BRIEF:
Output, word for word, every line from the start of the listing down to and including the line that contains "bp(k, 'scribble', M['maroon'], frame, 0)"; include nothing else.

DATA SECTION:
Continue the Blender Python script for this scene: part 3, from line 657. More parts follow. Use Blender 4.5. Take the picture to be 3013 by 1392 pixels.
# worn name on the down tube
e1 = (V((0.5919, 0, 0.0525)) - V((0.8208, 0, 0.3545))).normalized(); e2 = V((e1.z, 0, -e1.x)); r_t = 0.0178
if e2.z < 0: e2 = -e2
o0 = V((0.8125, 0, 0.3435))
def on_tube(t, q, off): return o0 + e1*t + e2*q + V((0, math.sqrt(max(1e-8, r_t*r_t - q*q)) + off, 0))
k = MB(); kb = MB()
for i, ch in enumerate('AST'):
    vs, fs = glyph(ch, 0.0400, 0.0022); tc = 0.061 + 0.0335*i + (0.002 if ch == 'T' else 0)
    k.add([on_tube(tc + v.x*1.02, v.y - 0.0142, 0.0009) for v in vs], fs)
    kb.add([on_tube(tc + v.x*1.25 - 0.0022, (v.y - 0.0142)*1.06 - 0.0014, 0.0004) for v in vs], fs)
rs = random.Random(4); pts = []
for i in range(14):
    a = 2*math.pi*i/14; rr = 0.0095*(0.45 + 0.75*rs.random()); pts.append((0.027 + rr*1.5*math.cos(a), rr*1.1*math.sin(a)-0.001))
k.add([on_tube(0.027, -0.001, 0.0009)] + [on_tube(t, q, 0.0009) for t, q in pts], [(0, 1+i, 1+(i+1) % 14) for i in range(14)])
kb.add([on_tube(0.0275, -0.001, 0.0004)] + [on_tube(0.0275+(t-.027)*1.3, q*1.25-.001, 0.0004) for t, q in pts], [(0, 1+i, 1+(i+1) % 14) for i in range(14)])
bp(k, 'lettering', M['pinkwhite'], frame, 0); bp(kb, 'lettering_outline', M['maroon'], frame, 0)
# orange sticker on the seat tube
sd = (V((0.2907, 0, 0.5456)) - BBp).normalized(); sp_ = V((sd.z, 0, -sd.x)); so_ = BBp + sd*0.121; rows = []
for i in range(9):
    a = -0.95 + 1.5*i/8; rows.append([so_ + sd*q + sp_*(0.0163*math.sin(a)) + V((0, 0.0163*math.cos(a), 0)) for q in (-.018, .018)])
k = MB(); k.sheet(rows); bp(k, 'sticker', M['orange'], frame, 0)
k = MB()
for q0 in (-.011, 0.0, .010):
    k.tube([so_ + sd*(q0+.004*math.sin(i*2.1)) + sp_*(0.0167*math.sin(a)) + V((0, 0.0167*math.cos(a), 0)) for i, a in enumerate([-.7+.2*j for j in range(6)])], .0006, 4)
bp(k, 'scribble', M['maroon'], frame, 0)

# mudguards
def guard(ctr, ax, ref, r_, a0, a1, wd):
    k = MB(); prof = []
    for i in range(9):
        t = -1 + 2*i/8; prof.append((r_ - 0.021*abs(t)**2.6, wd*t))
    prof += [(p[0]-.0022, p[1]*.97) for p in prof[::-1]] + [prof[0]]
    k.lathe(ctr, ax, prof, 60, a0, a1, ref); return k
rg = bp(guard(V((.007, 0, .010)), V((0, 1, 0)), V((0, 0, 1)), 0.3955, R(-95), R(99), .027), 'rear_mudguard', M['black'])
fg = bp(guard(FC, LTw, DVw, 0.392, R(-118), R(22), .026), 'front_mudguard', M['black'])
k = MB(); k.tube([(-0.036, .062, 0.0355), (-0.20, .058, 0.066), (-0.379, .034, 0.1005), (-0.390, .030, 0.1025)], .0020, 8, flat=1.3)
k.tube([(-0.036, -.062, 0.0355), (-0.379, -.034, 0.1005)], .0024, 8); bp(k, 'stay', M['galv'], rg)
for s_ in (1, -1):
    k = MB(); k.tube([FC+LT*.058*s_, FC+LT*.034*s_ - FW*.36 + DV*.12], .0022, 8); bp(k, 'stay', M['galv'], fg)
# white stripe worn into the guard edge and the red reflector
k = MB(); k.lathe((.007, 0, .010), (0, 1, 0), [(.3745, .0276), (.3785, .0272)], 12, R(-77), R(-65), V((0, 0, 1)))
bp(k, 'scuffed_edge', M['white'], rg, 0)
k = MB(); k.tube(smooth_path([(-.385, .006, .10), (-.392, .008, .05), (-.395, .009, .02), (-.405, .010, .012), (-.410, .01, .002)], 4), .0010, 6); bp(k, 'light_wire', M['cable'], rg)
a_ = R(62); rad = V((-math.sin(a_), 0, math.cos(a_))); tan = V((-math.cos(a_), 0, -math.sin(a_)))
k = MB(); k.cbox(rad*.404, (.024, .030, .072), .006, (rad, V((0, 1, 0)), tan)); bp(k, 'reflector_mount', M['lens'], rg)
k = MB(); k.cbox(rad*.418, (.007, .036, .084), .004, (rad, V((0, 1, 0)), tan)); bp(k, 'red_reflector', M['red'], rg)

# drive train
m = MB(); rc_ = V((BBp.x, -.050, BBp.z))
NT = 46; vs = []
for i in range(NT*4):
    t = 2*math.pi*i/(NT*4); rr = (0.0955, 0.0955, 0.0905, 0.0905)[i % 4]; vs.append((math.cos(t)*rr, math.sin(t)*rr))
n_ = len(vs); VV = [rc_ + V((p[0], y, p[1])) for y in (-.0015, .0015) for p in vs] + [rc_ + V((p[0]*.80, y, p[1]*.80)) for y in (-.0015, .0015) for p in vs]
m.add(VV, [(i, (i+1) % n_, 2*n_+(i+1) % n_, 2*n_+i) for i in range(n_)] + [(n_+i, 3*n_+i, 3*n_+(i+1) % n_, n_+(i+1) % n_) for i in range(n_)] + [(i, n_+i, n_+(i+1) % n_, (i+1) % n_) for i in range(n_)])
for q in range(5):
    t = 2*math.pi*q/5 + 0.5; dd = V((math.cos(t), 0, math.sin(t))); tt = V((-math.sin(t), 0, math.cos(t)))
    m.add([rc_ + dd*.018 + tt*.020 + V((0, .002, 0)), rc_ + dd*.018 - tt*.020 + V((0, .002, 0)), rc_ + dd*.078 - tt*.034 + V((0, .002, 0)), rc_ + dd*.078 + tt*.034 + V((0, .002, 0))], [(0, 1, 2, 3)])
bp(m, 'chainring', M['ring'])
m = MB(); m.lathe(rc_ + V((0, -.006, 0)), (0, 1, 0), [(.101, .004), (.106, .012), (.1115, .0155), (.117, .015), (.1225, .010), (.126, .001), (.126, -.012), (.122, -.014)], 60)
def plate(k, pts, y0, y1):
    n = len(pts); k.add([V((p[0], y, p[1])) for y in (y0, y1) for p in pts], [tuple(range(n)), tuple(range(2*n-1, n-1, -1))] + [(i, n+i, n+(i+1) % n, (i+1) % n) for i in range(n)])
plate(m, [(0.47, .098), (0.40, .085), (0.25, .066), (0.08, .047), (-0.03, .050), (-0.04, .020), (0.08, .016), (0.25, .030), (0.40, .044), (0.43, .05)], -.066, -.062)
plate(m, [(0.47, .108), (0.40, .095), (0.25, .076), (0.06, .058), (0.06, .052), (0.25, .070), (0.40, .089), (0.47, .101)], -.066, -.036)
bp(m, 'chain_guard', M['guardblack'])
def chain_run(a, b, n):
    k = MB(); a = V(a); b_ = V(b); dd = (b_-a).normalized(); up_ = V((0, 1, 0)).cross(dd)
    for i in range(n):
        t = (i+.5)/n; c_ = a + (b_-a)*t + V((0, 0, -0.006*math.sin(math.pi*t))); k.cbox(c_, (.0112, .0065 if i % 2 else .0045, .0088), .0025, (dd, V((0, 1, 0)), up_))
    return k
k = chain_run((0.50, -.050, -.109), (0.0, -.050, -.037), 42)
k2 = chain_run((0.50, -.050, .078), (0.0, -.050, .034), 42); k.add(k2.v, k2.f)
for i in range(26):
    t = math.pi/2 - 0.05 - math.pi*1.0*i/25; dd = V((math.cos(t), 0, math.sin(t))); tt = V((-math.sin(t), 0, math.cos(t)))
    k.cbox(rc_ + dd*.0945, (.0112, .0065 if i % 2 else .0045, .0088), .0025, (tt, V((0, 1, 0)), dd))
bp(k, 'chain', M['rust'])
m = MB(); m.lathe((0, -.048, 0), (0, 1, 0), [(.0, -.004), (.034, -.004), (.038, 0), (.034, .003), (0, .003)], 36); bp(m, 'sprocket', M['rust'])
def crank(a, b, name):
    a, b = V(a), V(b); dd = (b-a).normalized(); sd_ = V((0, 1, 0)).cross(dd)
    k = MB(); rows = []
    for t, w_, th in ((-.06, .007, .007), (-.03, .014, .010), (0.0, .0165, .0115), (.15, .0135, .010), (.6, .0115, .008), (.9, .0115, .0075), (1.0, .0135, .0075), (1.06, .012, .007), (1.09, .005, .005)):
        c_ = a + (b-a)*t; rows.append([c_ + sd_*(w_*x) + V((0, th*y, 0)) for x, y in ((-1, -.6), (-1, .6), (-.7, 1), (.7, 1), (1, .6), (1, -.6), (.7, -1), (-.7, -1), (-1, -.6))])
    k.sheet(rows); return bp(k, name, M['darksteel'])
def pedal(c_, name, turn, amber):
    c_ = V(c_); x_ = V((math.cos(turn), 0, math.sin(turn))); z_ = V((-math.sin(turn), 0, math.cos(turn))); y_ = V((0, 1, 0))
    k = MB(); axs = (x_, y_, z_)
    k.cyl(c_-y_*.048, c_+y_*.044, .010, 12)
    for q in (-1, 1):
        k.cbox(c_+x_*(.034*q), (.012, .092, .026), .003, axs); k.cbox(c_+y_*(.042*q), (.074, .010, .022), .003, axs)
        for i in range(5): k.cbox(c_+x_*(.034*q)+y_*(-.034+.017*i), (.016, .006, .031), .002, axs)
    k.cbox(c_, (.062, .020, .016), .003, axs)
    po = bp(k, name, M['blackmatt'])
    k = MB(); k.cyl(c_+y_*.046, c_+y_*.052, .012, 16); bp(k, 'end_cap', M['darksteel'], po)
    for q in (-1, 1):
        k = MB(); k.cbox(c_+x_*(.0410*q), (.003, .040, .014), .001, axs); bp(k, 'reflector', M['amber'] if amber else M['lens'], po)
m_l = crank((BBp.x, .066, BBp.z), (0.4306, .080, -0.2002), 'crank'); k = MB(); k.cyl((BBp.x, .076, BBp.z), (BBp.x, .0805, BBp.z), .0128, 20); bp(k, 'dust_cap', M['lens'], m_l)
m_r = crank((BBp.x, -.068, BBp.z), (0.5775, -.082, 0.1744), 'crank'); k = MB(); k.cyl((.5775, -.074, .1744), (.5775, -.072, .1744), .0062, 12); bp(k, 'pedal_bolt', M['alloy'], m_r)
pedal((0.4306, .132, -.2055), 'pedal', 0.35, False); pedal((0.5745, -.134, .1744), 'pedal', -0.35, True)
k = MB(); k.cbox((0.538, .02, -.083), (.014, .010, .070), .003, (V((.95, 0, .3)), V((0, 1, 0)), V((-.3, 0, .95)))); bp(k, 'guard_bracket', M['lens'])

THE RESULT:
Continue the Blender Python script for this scene: part 3, from line 657. More parts follow. Use Blender 4.5. Take the picture to be 3013 by 1392 pixels.
# worn name on the down tube
e1 = (V((0.5919, 0, 0.0525)) - V((0.8208, 0, 0.3545))).normalized(); e2 = V((e1.z, 0, -e1.x)); r_t = 0.0178
if e2.z < 0: e2 = -e2
o0 = V((0.8125, 0, 0.3435))
def on_tube(t, q, off): return o0 + e1*t + e2*q + V((0, math.sqrt(max(1e-8, r_t*r_t - q*q)) + off, 0))
k = MB(); kb = MB()
for i, ch in enumerate('AST'):
    vs, fs = glyph(ch, 0.0400, 0.0022); tc = 0.061 + 0.0335*i + (0.002 if ch == 'T' else 0)
    k.add([on_tube(tc + v.x*1.02, v.y - 0.0142, 0.0009) for v in vs], fs)
    kb.add([on_tube(tc + v.x*1.25 - 0.0022, (v.y - 0.0142)*1.06 - 0.0014, 0.0004) for v in vs], fs)
rs = random.Random(4); pts = []
for i in range(14):
    a = 2*math.pi*i/14; rr = 0.0095*(0.45 + 0.75*rs.random()); pts.append((0.027 + rr*1.5*math.cos(a), rr*1.1*math.sin(a)-0.001))
k.add([on_tube(0.027, -0.001, 0.0009)] + [on_tube(t, q, 0.0009) for t, q in pts], [(0, 1+i, 1+(i+1) % 14) for i in range(14)])
kb.add([on_tube(0.0275, -0.001, 0.0004)] + [on_tube(0.0275+(t-.027)*1.3, q*1.25-.001, 0.0004) for t, q in pts], [(0, 1+i, 1+(i+1) % 14) for i in range(14)])
bp(k, 'lettering', M['pinkwhite'], frame, 0); bp(kb, 'lettering_outline', M['maroon'], frame, 0)
# orange sticker on the seat tube
sd = (V((0.2907, 0, 0.5456)) - BBp).normalized(); sp_ = V((sd.z, 0, -sd.x)); so_ = BBp + sd*0.121; rows = []
for i in range(9):
    a = -0.95 + 1.5*i/8; rows.append([so_ + sd*q + sp_*(0.0163*math.sin(a)) + V((0, 0.0163*math.cos(a), 0)) for q in (-.018, .018)])
k = MB(); k.sheet(rows); bp(k, 'sticker', M['orange'], frame, 0)
k = MB()
for q0 in (-.011, 0.0, .010):
    k.tube([so_ + sd*(q0+.004*math.sin(i*2.1)) + sp_*(0.0167*math.sin(a)) + V((0, 0.0167*math.cos(a), 0)) for i, a in enumerate([-.7+.2*j for j in range(6)])], .0006, 4)
bp(k, 'scribble', M['maroon'], frame, 0)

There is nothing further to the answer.